NZ shares declined at the end of a volatile week that saw Donald Trump win the US presidency. Orion Health Group and Kathmandu Holdings led the index lower, while Trade Me Group rose.
The S&P/NZX50 dropped 35.93 points, or 0.5 per cent, to 6697.79. Within the index, 32 stocks fell, 12 rose and seven were unchanged. Turnover was $177.3 million.
"We've had a bit of a rough day and I think we've got more in store," said David Price, broker at Forsyth Barr. "A good thing to remember is this isn't going to blow over in the course of a few days. We'll have quite a lot of volatility before things really get bedded down offshore. You have seen quite a strong sell-off in the interest-rate-sensitive stocks. The market's had a pretty strong run over a long period of time. It has been stretched on historic multiples and there's probably room for it to come back a little further."
Orion fell 6.7 per cent to $2.80.
"It's fallen on a lack of volume and that's what we're seeing at the moment; the movements are accentuated by a lack of volume," Price said. "We've had a lot of people domestically who've been allocating offshore, because they feel offshore assets are better value, so when something comes through it's not met with the wall of buying that we had seen previously."

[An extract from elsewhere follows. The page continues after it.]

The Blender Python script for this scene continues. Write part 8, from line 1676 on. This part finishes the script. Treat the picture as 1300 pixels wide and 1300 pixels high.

Kathmandu Holdings dropped 4.5 per cent to $1.91 and Auckland International Airport dropped 3.3 per cent to $6.11.
Infratil fell 2.2 per cent to $2.88. The listed infrastructure investor reported a 7.1 per cent fall in earnings as its Perth Energy division faced difficult retail conditions in Western Australia, and the company now sees its annual result tracking at the bottom end of its forecast.
Trade Me Group was the best performer, up 3.7 per cent to $4.72. Westpac Banking Corp rose 3.6 per cent to $33.60, and Australia & New Zealand Banking Group gained 2.9 per cent to $29.80.
Sky Network Television advanced 1.4 per cent to $4.30. The date for a decision on its Commerce Commission application to merge with Vodafone NZ has been pushed back to December 21 to let the regulator process new submissions and cross submissions.
Warehouse Group was unchanged at $3. The retailer increased first-quarter sales with uplifts across all its brands ahead of the key Christmas trading period.
Outside the benchmark index, Seeka was unchanged at $4.50. The kiwifruit grower says it has settled a second insurance claim from a 2015 fire, and has updated its earnings guidance to reflect the "extraordinary gain" of $3.6m.